◆ Problem requirements
Of the lines listed below, return exactly those that run from the line containing "The Blender Python script for this scene continues." through the line containing "cord('thin black cable", both included.
— START OF Supplied data —
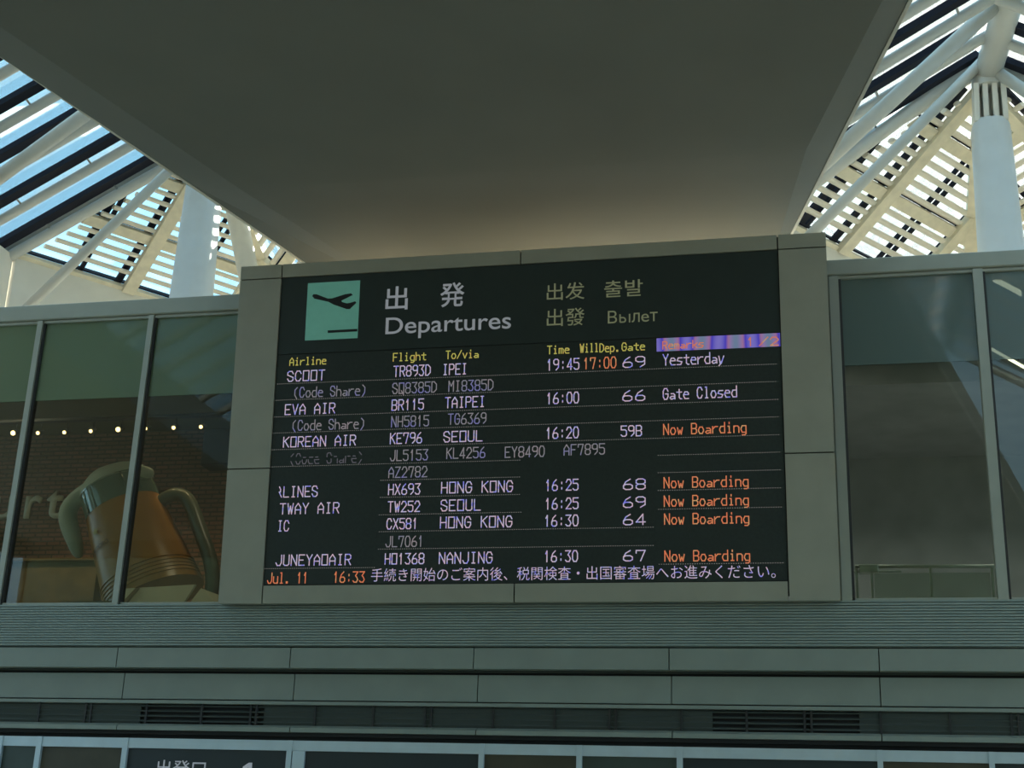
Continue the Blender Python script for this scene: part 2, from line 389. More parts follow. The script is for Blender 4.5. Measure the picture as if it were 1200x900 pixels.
# ---------------------------------------------------------------- the departure board
TT = math.radians(4.86)
BO = V((0, 15.8, zr0)); BU = V((0, -math.sin(TT), math.cos(TT))); BN = V((0, -math.cos(TT), -math.sin(TT)))
board = empty('departure_board')
tag(board, 'large departures board tilted forward in a grey panelled casing above the fascia', 'departures board')
def buv(px, py, off=0.0):
    p = onplane(px, py, BO + BN*off, BN) - BO
    return p.x, p.dot(BU)
def bm(u, v, off): return BO + V((u, 0, 0)) + BU*v + BN*off
BM = Matrix(((1, BU.x, BN.x, BO.x), (0, BU.y, BN.y, BO.y), (0, BU.z, BN.z, BO.z), (0, 0, 0, 1)))
def bbox_(mb, u0, u1, v0, v1, d0, d1):
    mb.prism([bm(u0, v0, d0), bm(u1, v0, d0), bm(u1, v1, d0), bm(u0, v1, d0)], BN*(d1-d0)); return mb
ou0 = (buv(282, 313)[0]+buv(255, 706)[0])/2; ou1 = (buv(970, 270)[0]+buv(984, 703)[0])/2
iu0 = (buv(330, 325)[0]+buv(308, 686)[0])/2; iu1 = (buv(912, 293)[0]+buv(923, 680)[0])/2
iv0 = (buv(308, 686)[1]+buv(923, 680)[1])/2; iv1 = (buv(330, 325)[1]+buv(912, 293)[1])/2
ov1 = (buv(282, 313)[1]+buv(970, 270)[1])/2; ov0 = buv(600, 706.5)[1]
g = .008
bbox_(MB(), ou0+.02, ou1-.02, .05, ov1-.02, -.34, -.035).build('casing_core', M['joint'], board)
jv = buv(300, 549)[1]; jvr = buv(950, 530.5)[1]; ju = [buv(610, 305)[0]]; jb = buv(602.5, 695)[0]
cas = [(ou0, iu0, iv1, ov1), (iu0, ju[0], iv1, ov1), (ju[0], iu1, iv1, ov1), (iu1, ou1, iv1, ov1),
       (ou0, iu0, jv, iv1), (ou0, iu0, ov0, jv), (iu1, ou1, jvr, iv1), (iu1, ou1, ov0, jvr),
       (iu0, jb, ov0, iv0), (jb, iu1, ov0, iv0)]
for a, b, c, d in cas: bbox_(MB(), a+g, b-g, c+g, d-g, -.15, 0).build('casing_panel', M['panel'], board)
hv = (buv(326, 414.5)[1]+buv(913, 390)[1])/2
hd = bbox_(MB(), iu0+.004, iu1-.004, hv+.006, iv1-.004, -.06, -.02).build('header_panel', M['header'], board)
scr = bbox_(MB(), iu0+.004, iu1-.004, iv0+.004, hv-.006, -.06, -.02).build('screen', M['screen'], board)
TOFF = -.014
def place_board(me, name, m_, parent):
    o = put(name, me, m_, parent); o.matrix_world = BM @ Matrix.Translation((0, 0, TOFF)); return o
# printed header
def head_text(body, x0, y0, x1, y1, cap, m_, bold=0, sp=1.0):
    a, v0 = buv(x0, y0, TOFF); b, v1 = buv(x1, y1, TOFF); v = (v0+v1)/2
    h = buv(x0, y0-cap, TOFF)[1]-v0
    return place_board(font_mesh(body, a, b, h, v, bold, sp), 'lettering', m_, hd)
head_text('出', 451.5, 361, 477.6, 360, 20.5, M['lettering'], .012)
head_text('発', 515.5, 357.3, 544, 356, 21, M['lettering'], .012)
head_text('Departures', 451.5, 391.5, 598.7, 384.5, 19.3, M['lettering'], .006)
head_text('出发', 640.7, 350.5, 685, 348.5, 15, M['yellowlet'], .002)
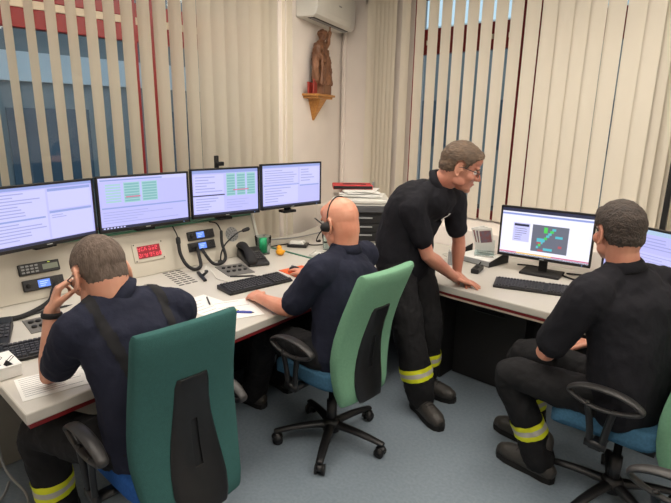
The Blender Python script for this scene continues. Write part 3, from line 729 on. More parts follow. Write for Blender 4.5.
tb = MB().box((0, 0, 0.004), (0.20, 0.14, 0.006))
for s in (-1, 1): tb.box((0, s*0.07, 0.012), (0.20, 0.005, 0.022)); tb.box((s*0.1, 0, 0.012), (0.005, 0.145, 0.022))
part('dish', tb, M_light, tr)
for k in range(6):
    c = part('paper_clip', MB().tube([(0, 0, 0), (0.02, 0.004, 0.003), (0.004, 0.012, 0.002)], 0.004, n=6), M_dark, None); c.location = (-2.66+k*0.014, 2.71+0.02*(k % 3), 0.760); c.rotation_euler = (0, 0, k*1.1)
    tag(c, 'dark metal clip lying in the white tray', 'clip', 'clips in the white tray')
gl = thing('drinking_glass', 'clear drinking glass in front of the face of the bald man', 'glass', (-2.75, 2.90, 0.749))
part('tumbler', MB().lathe([(0.034, 0), (0.042, 0.14), (0.039, 0.14), (0.031, 0.01), (0, 0.01)], n=22), cup_glass(), gl, smooth=True)
cord('thin grey cable along the wall behind the white adapter', [(-3.3, 2.7, 0.76), (-3.2, 3.0, 0.758), (-3.05, 3.2, 0.80), (-2.95, 3.1, 0.758), (-2.8, 3.0, 0.758)], 0.005, 'cable', 'cable', M_greyp)
cord('thin black cable running past the adapter to the printer', [(-3.1, 2.62, 0.757), (-3.05, 2.85, 0.757), (-2.9, 2.9, 0.757), (-2.85, 3.05, 0.757), (-2.95, 3.08, 0.757)], 0.005, 'cable', 'cable', M_blackm)

# printer on corner table
pr = thing('printer', 'white office printer with black front on the corner table behind the bald man', 'printer', (-2.84, 3.40, 0.749), AZ)
part('body', MB().box((0, 0.02, 0.165), (0.46, 0.40, 0.33)), M_light, pr, bevel=0.012)
part('front_panel', MB().box((0, -0.185, 0.165), (0.42, 0.02, 0.30)), M_black, pr, bevel=0.006)
part('scanner_lid', MB().box((0, 0.02, 0.35), (0.48, 0.42, 0.04)), M_light, pr, bevel=0.012)
part('control_panel', MB().box((0.02, -0.198, 0.285), (0.38, 0.015, 0.05), rot=Matrix.Rotation(-0.3, 3, 'X')), M_gunm, pr, bevel=0.004)
for z in (0.06, 0.13, 0.205):
    d = part('drawer', MB().box((0, -0.198, z), (0.40, 0.012, 0.062)), M_blackm, pr, bevel=0.003)
    part('handle', MB().box((0.02, -0.206, z+0.012), (0.16, 0.010, 0.012)), M_greyp, d, bevel=0.002)
st = thing('paper_stack', 'untidy stack of white paper on the printer lid', 'paper', (-2.86, 3.42, 1.1195), AZ)
for k in range(7): part('sheet', MB().box((random.uniform(-.03, .05), random.uniform(-.03, .03), 0.004+k*0.008), (0.33-0.01*k, 0.28, 0.007), rot=Matrix.Rotation(random.uniform(-.25, .25), 3, 'Z')), M_paper, st)
rf = thing('red_folder', 'red plastic folder lying on the papers on the printer', 'folder', (-2.95, 3.42, 1.1755), AZ+0.06)
part('cover', MB().box((0, 0, 0.018), (0.34, 0.2, 0.036)), M_redf, rf, bevel=0.004)
part('spine', MB().box((0.0, -0.10, 0.018), (0.33, 0.012, 0.024)), M_blackm, rf, bevel=0.003)
part('label_strip', MB().box((0.02, 0.0, 0.0365), (0.2, 0.06, 0.001)), M_dark, rf)

# right desk items
wk = thing('handheld_radio', 'black handheld radio lying by the hands of the standing man', 'radio', (-1.59, 3.19, 0.751), math.radians(103))
part('body', MB().box((0, 0, 0.018), (0.15, 0.055, 0.034)), M_black, wk, bevel=0.008)
part('aerial', MB().tube([(0.07, 0.012, 0.022), (0.17, 0.02, 0.026)], [0.007, 0.004]), M_blackm, wk, smooth=True)
part('speaker', MB().box((0.02, 0, 0.036), (0.05, 0.035, 0.002)), M_gunm, wk)
gb = thing('grey_box', 'small grey box behind the left hand of the standing man', 'box', (-1.80, 3.24, 0.751), 0.5)
part('body', MB().box((0, 0, 0.05), (0.09, 0.07, 0.10)), M_greyp, gb, bevel=0.004); part('cap', MB().box((0, 0, 0.104), (0.07, 0.05, 0.01)), M_light, gb, bevel=0.003)
tr2 = thing('letter_tray', 'grey letter tray with black rim left of the map monitor', 'tray', (-1.72, 3.48, 0.751), math.radians(-8))
part('floor_plate', MB().box((0, 0, 0.006), (0.32, 0.24, 0.008)), M_blackm, tr2)
part('front_lip', MB().box((0, -0.115, 0.022), (0.32, 0.012, 0.035)), M_greyp, tr2, bevel=0.003)
for s in (-1, 1): part('side_wall', MB().extrude([(s*0.157, -0.12, 0.0), (s*0.157, 0.12, 0.0), (s*0.157, 0.12, 0.085), (s*0.157, -0.12, 0.035)], (0.006*s, 0, 0)), M_blackm, tr2)
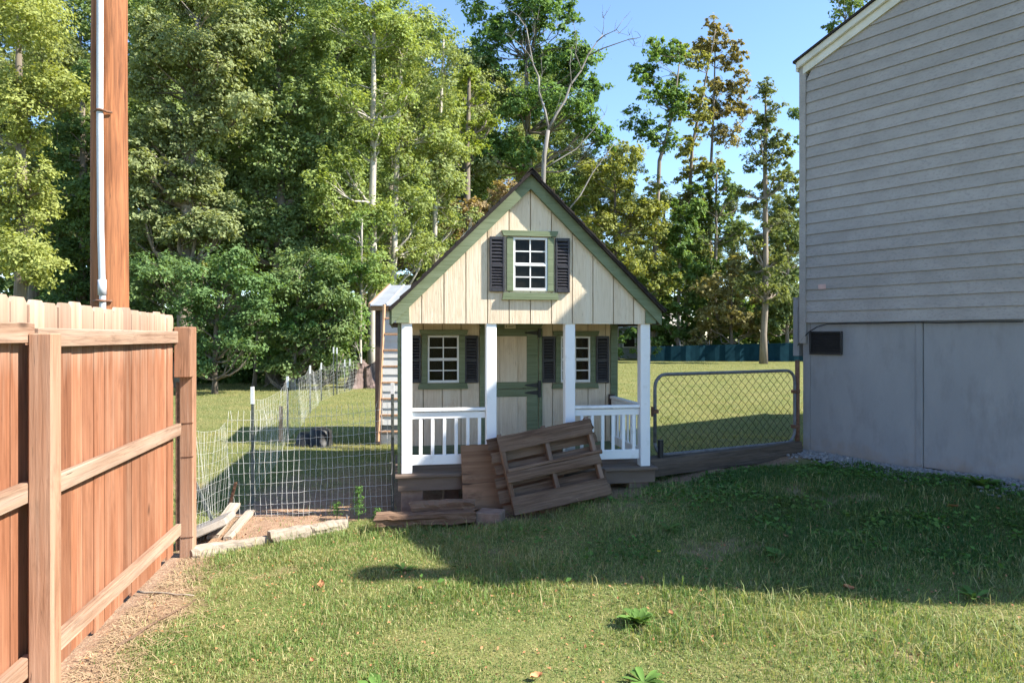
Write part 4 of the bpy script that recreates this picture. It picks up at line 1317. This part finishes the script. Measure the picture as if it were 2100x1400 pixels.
tree(SHR, 'thin pale sapling left of the slender trunks', 21.5, [(738, 770, .05), (740, 600, .045), (742, 450, .03)], [(725, 480, 45, 50), (745, 560, 45, 45), (715, 620, 40, 45), (735, 690, 35, 35)], G_MID, .7, 8, m_bark_pale)
tree('pine_tree', 'yellow green pine with tufted boughs left of the tall green tree', 28, [(955, 640, .17), (958, 350, .13), (962, 150, .06)],
     [(975, 190, 45, 30), (985, 250, 45, 28), (940, 230, 40, 30), (960, 300, 55, 28), (1000, 240, 25, 18), (950, 150, 40, 30)], (.15, .18, .035), 1.0, 7, clump=.3)
tree(OAK, 'tall dense green tree behind the dead tree', 40, [(1090, 640, .25), (1085, 350, .2), (1080, 120, .1)],
     [(1000, 40, 65, 50), (1075, 45, 80, 60), (1140, 30, 50, 50), (1010, 120, 70, 60), (1110, 120, 85, 65), (1190, 140, 50, 60), (1060, 200, 80, 60), (1150, 220, 70, 60), (1220, 190, 45, 50), (1070, 300, 80, 55), (1210, 270, 50, 50), (1000, 330, 60, 60), (1080, -30, 100, 50)], (.085, .14, .045), .95)
tree(OAK, 'yellow green round tree just right of the playhouse ridge', 47, [(1265, 660, .17), (1262, 480, .12), (1260, 350, .05)],
     [(1275, 330, 60, 45), (1230, 370, 60, 50), (1310, 390, 55, 50), (1270, 440, 75, 50), (1330, 460, 45, 50), (1290, 520, 70, 50), (1220, 440, 50, 60), (1340, 550, 50, 50)], (.16, .17, .05), .85)
tree(SHR, 'rusty tinged small tree behind the left roof slope', 27, [(985, 640, .1), (985, 500, .08), (985, 420, .04)], [(975, 430, 55, 40), (1020, 410, 40, 35), (950, 480, 50, 40), (1000, 470, 50, 40), (940, 550, 50, 50)], (.19, .14, .075), .8)
tree(POP, 'airy tree with forked trunk leaning right of the playhouse', 49, [(1336, 690, .2), (1346, 450, .16), (1353, 330, .14), (1380, 230, .09), (1395, 120, .04)],
     [(1335, 110, 40, 40), (1385, 100, 45, 38), (1320, 160, 35, 35), (1395, 170, 45, 45), (1350, 200, 40, 35), (1305, 245, 35, 25), (1330, 275, 30, 25), (1385, 240, 35, 40), (1370, 290, 25, 25)], (.10, .155, .045), 1.3, 7.5, twigs=4)
tree(POP, 'tall tree turning red and gold at its top', 51, [(1410, 690, .2), (1412, 450, .16), (1420, 300, .12), (1450, 150, .06), (1468, 60, .03)],
     [(1415, 120, 35, 40), (1420, 200, 35, 40), (1440, 240, 45, 35), (1410, 290, 30, 35), (1430, 340, 45, 30), (1400, 390, 40, 40), (1425, 440, 45, 45), (1390, 500, 45, 45), (1430, 540, 45, 45)], (.16, .16, .05), 1.3, 7.5, twigs=4)
tree(POP, 'red topped tree crown standing against the sky', 53, [(1455, 690, .16), (1458, 350, .12), (1465, 180, .07), (1468, 60, .03)],
     [(1470, 60, 35, 32), (1455, 110, 40, 35), (1500, 110, 30, 40), (1480, 165, 45, 35), (1515, 170, 22, 30), (1500, 215, 40, 30), (1465, 225, 45, 30), (1490, 270, 40, 25), (1535, 225, 20, 22)], G_RED, 1.25, 7.5, twigs=4)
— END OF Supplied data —
◆ Answer to the problem
The Blender Python script for this scene continues. Write part 3, from line 729 on. More parts follow. Write for Blender 4.5.
tb = MB().box((0, 0, 0.004), (0.20, 0.14, 0.006))
for s in (-1, 1): tb.box((0, s*0.07, 0.012), (0.20, 0.005, 0.022)); tb.box((s*0.1, 0, 0.012), (0.005, 0.145, 0.022))
part('dish', tb, M_light, tr)
for k in range(6):
    c = part('paper_clip', MB().tube([(0, 0, 0), (0.02, 0.004, 0.003), (0.004, 0.012, 0.002)], 0.004, n=6), M_dark, None); c.location = (-2.66+k*0.014, 2.71+0.02*(k % 3), 0.760); c.rotation_euler = (0, 0, k*1.1)
    tag(c, 'dark metal clip lying in the white tray', 'clip', 'clips in the white tray')
gl = thing('drinking_glass', 'clear drinking glass in front of the face of the bald man', 'glass', (-2.75, 2.90, 0.749))
part('tumbler', MB().lathe([(0.034, 0), (0.042, 0.14), (0.039, 0.14), (0.031, 0.01), (0, 0.01)], n=22), cup_glass(), gl, smooth=True)
cord('thin grey cable along the wall behind the white adapter', [(-3.3, 2.7, 0.76), (-3.2, 3.0, 0.758), (-3.05, 3.2, 0.80), (-2.95, 3.1, 0.758), (-2.8, 3.0, 0.758)], 0.005, 'cable', 'cable', M_greyp)
cord('thin black cable running past the adapter to the printer', [(-3.1, 2.62, 0.757), (-3.05, 2.85, 0.757), (-2.9, 2.9, 0.757), (-2.85, 3.05, 0.757), (-2.95, 3.08, 0.757)], 0.005, 'cable', 'cable', M_blackm)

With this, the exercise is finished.